岩手県二戸市白鳥

2017/05/12取材

 

この岩屋は、九戸城の南東約6km、九戸へ向かう道から折爪岳山中に入った位置にある。

南部氏は南部信直の南部氏後継を巡っての争いが尾を引き、一族を二分して、九戸政実方と南部信直方の争いが絶えなかった。天正18年(1590)の豊臣秀吉による小田原征伐の際も南部領はその争乱の中にあったが、信直は小田原に参陣し本領を安堵された。その後、秀吉は小田原攻略後すぐに奥州仕置を開始した。

仕置軍が奥州から引き上げると、葛西、大崎、和賀、稗貫氏の遺臣らが蜂起し南部領内も不穏な状況となった。この機に乗じ九戸政実は翌年3月に挙兵した。信直は苦戦を強いられ、豊臣秀吉に、天下の惣無事令に違背するものとして訴え、9月には6万を超える奥州再仕置軍が九戸城を囲んだ。

九戸の籠城軍は5千人と少なかったが善戦し、苦戦と疲弊の上方軍は冬の訪れも近いこともあり、浅野長政、蒲生氏郷らは謀略を用いて開城させ、九戸勢を撫で斬りにした。九戸政実らは、宮城県三迫で処刑された。

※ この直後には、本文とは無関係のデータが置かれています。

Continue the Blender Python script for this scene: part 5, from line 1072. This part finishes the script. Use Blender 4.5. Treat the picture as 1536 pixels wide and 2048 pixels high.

この撫で斬りから逃れた者もそれなりにはいたようで、ある者は津軽や秋田方面に逃れ、またある者は九戸氏の本貫の地の九戸村方向へ逃れた。

この地は、九戸の姫君が逃れ来て、この岩窟にしばし身を隠していた場所と伝えられる。九戸村方向へ逃れたものの多くは、追っ手を避け、折爪岳山中に逃れたものと思われる。

この岩窟に身を潜めた「九戸の姫君」が誰であるのか、またその後の消息などは伝えられていない。